## [SET TASK]
Collect every line that includes the string "pixels".

## [DATASET RECORDS]

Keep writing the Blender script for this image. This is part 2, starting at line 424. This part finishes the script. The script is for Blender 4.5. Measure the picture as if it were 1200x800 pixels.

---

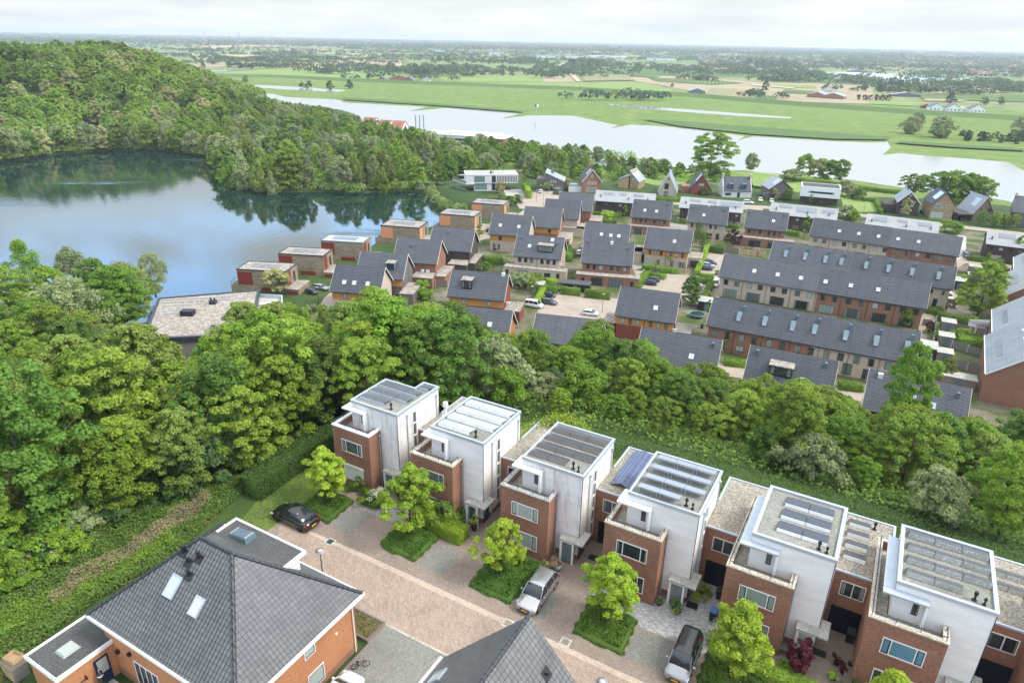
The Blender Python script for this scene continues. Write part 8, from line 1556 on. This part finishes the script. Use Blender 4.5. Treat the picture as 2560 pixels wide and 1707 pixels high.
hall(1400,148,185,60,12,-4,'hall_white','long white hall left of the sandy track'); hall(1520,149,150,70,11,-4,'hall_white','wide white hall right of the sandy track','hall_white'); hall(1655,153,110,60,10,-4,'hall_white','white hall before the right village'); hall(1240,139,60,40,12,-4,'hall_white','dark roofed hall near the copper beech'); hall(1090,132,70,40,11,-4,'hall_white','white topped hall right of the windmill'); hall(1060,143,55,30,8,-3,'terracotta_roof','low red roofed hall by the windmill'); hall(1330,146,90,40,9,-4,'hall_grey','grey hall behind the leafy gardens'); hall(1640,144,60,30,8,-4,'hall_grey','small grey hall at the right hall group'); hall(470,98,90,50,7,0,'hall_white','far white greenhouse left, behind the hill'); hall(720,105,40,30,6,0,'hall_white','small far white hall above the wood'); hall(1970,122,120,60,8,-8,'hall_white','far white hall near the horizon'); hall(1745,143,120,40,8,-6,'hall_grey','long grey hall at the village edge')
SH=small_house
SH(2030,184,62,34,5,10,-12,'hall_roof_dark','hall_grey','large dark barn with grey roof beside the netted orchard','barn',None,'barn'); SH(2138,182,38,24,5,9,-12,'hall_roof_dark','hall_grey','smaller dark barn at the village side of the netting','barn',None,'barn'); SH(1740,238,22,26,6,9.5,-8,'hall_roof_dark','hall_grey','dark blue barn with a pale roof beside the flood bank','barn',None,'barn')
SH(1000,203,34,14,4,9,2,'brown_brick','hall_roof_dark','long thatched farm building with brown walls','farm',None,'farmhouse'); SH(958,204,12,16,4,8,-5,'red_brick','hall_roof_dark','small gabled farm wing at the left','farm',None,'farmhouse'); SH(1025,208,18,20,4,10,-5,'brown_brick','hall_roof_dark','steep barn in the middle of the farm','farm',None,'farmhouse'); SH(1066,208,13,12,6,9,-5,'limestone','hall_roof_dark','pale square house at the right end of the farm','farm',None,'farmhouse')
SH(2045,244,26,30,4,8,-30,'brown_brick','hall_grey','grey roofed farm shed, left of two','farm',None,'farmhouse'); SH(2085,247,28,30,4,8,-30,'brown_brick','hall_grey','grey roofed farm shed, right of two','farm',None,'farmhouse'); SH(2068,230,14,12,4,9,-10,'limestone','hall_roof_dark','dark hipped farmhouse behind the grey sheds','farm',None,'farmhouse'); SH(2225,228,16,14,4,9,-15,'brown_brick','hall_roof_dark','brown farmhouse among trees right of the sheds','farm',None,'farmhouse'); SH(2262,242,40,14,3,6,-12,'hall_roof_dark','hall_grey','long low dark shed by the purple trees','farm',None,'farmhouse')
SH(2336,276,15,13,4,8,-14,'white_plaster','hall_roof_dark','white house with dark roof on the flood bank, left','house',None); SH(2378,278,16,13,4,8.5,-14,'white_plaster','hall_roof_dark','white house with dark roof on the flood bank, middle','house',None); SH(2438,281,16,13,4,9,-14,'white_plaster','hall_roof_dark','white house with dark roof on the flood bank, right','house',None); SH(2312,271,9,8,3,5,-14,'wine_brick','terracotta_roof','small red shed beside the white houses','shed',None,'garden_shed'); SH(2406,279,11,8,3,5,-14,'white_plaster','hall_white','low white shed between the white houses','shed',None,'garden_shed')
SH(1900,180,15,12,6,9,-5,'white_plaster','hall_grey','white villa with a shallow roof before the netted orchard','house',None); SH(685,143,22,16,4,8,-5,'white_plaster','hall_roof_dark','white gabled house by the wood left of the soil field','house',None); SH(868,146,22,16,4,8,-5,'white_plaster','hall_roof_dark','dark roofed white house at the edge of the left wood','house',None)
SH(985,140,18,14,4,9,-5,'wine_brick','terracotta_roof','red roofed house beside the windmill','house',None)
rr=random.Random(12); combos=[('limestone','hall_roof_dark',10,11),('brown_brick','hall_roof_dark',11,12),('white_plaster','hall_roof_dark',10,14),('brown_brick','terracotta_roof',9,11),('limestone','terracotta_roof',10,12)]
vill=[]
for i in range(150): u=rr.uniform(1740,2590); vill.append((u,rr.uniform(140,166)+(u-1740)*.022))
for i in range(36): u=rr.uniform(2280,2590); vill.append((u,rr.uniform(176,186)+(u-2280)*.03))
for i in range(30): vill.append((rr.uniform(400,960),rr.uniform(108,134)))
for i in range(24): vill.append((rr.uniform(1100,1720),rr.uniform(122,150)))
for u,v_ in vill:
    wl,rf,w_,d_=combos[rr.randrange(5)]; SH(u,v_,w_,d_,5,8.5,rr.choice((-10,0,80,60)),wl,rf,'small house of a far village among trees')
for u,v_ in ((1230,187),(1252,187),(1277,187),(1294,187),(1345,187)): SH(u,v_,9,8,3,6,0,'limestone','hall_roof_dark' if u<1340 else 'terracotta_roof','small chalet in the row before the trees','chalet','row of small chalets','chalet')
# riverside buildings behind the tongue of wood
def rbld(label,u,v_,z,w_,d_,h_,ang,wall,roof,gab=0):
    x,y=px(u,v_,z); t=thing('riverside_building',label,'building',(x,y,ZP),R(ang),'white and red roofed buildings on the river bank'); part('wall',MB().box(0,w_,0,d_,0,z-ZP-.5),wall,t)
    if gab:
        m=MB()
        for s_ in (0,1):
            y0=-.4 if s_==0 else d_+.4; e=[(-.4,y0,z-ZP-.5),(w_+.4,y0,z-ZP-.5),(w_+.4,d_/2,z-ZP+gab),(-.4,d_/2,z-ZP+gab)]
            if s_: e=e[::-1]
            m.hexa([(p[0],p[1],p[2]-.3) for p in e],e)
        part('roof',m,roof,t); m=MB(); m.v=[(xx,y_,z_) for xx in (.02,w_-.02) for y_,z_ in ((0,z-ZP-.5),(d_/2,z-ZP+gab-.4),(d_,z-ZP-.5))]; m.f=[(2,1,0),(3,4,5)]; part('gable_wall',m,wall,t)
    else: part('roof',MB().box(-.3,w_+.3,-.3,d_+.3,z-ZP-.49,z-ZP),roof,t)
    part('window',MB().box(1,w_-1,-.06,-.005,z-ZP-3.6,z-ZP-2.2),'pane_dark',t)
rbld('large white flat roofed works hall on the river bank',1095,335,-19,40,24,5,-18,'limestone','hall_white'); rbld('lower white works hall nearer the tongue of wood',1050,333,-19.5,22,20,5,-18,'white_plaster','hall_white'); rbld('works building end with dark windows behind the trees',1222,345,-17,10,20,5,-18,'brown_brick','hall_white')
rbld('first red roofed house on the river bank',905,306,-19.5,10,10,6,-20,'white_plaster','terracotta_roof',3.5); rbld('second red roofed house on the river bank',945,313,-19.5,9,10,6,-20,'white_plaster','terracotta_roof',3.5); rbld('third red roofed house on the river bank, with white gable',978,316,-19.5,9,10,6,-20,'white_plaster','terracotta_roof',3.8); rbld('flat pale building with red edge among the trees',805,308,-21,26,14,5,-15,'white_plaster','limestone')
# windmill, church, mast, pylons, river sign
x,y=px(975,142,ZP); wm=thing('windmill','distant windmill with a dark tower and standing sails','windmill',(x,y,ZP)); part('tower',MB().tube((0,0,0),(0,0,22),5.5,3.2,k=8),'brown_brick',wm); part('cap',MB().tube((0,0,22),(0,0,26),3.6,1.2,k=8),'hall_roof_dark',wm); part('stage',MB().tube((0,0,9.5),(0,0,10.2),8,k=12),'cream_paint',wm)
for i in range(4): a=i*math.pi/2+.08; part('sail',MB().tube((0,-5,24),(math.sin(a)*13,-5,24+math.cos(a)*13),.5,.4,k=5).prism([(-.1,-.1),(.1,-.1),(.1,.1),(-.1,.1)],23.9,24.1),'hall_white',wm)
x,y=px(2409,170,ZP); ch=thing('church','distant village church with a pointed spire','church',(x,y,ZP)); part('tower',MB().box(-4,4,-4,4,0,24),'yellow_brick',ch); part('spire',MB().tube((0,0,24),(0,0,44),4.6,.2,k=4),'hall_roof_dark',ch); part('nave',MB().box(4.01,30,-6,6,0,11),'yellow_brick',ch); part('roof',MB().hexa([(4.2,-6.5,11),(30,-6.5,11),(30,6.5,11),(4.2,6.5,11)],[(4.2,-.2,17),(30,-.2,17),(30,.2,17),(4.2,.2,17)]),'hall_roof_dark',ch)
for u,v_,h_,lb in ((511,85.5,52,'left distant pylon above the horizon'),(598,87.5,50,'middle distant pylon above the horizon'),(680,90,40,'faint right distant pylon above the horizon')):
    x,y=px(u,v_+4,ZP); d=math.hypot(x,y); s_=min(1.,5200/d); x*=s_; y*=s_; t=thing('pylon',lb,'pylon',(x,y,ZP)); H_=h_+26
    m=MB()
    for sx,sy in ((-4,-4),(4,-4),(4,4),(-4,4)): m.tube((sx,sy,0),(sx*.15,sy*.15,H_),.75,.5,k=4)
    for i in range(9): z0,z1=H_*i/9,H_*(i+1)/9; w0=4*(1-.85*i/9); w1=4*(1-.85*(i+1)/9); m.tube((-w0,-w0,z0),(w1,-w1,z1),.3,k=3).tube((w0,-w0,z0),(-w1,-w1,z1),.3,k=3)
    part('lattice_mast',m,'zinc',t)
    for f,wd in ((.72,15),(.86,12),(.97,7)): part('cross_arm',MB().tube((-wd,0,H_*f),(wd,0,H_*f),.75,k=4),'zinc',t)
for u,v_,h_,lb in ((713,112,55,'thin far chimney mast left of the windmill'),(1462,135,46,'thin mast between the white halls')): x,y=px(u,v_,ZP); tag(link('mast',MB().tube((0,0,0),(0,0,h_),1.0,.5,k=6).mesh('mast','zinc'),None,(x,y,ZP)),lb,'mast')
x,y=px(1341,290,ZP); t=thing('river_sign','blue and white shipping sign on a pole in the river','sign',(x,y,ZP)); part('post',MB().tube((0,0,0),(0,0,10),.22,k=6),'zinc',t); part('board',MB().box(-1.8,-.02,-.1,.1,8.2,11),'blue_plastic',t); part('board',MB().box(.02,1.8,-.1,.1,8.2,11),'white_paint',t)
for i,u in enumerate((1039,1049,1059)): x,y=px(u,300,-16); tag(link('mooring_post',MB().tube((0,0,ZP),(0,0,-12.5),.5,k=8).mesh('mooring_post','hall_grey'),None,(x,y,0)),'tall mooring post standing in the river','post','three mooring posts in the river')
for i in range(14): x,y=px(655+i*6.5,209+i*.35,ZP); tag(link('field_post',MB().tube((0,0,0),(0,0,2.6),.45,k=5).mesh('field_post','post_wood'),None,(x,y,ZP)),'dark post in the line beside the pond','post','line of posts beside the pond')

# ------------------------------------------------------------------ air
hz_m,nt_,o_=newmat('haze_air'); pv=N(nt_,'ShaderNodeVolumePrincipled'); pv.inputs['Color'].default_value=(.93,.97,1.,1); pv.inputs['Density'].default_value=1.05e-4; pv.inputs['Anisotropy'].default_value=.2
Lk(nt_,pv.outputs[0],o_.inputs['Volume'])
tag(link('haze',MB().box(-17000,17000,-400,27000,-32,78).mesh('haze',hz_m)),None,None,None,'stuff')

## [WRITTEN REPLY]
Keep writing the Blender script for this image. This is part 2, starting at line 424. This part finishes the script. The script is for Blender 4.5. Measure the picture as if it were 1200x800 pixels.
The Blender Python script for this scene continues. Write part 8, from line 1556 on. This part finishes the script. Use Blender 4.5. Treat the picture as 2560 pixels wide and 1707 pixels high.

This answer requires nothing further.